On découvre l’existence dramatique de cette femme, sa vie gâchée, piétinée par la bienséance et par les notables de sa petite ville natale, comme le prêtre qui a le pouvoir de détruire la vie des pauvres gens alors qu’il devrait les protéger. Le lecteur apprend également à connaître le Docteur Grene, bouleversé par les difficultés de son mariage dont il se sent responsable, puis anéanti par le décès brutal de son épouse. Ces deux destins se croisent puis s’emmêlent de façon inattendue, donnant à la fin du récit un tout autre relief.

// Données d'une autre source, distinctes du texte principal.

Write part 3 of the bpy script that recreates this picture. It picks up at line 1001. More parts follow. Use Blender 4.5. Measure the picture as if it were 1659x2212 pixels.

A travers ces vies, on retrouve également l’Histoire d’un pays, l’Irlande, tiraillée par une guerre civile interminable en sus des conflits internationaux.
Ce récit est celui d’une douleur, sourde et silencieuse, car soigneusement cachée de la vue de tous par les épais murs d’un hôpital psychiatrique vétuste dont les archives ont disparu. C’est à force de persévérance, de volonté et de lutte contre l’oubli que l’on peut reconstituer cette sombre histoire, celle des oubliés de la vie, de ceux qui périssent dans l’ombre.
Sebastian Barry livre ici un beau roman qui met en lumière le destin tragique de son pays et celui de ses laissés-pour-compte.
On peut simplement regretter que les récits personnels du Docteur Grene paraissent parfois longs et fastidieux. Le lecteur ne comprend leur intérêt qu’à la fin du roman et il est dommage que le rythme de leur lecture ne se soit pas avéré aussi envoutant que celui des pages de Roseanne.